Sin embargo, lo hace con incoherencia. Si respetaran
la “ideología de género”, de la que son tributarios, los feministas propondrían
que el discurso incluyera no sólo una palabra para el sexo masculino y otra
para el femenino, sino otras tantas para los diversos y múltiples géneros que
ellos mismos han elaborado desde que proclamaron que “nadie nace varón o mujer,
sino que el sexo es una construcción social”. Así, si fueran consecuentes,
deberían también obligarnos a decir “los chicos, las chicas, los chicos
homosexuales, los chicos transexuales, los chicos intersexuales, los chicos
asexuales, los chicos con disforia de género”… etcétera, etcétera, etcétera…
El problema puede no parecer tan grave, pero ensuciar
el idioma no es un asunto menor. Leo con frecuencia la expresión “tod@s”,
“ciudadan@s”, “argentin@s”. Una vez leí en un periódico un artículo firmado por
una señora que se autodenomina “feminista”, como si fuera un título
profesional. En cada sustantivo, adjetivo o artículo genérico ponía una “x” en
lugar de una “o”. Para eludir el “lenguaje machista”. Como a todo idioma
escrito corresponde un idioma oral, he preguntado reiteradamente cómo se
pronuncian esos mamarrachos. Nadie ha sabido responderme.
Si bastardear el idioma es malo, mucho peor es
convertir en obligatoria esa adulteración.

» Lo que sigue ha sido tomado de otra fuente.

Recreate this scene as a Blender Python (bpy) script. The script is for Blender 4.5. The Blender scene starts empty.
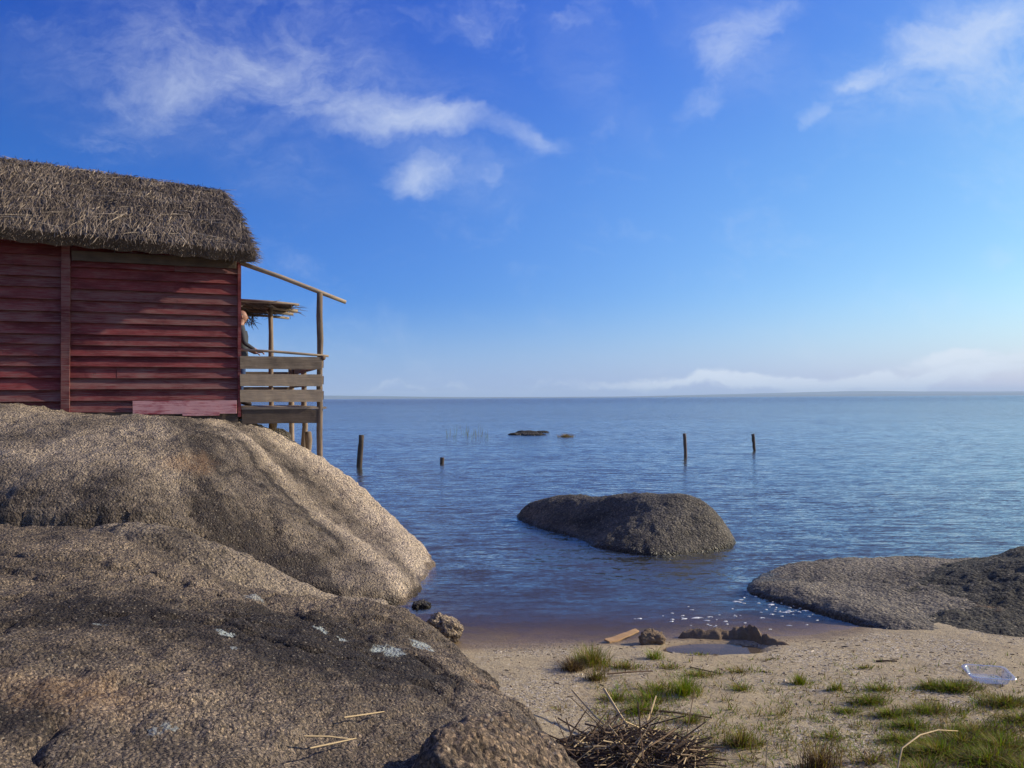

En algunas regiones de España, ya se
aplican sanciones a los maestros y profesores que no se someten al “lenguaje no
sexista”. Eso sí que es un avance muy serio sobre la libertad de expresión.
Aquellos a los que nos importa cuidar el idioma
debemos eludir esta jeringoza que se ha enquistado en nuestra forma de decir.
Hay que resistir este avance que Pérez Reverte ha denunciado, lisa y
llanamente, como un manoseo ideológico de la lengua.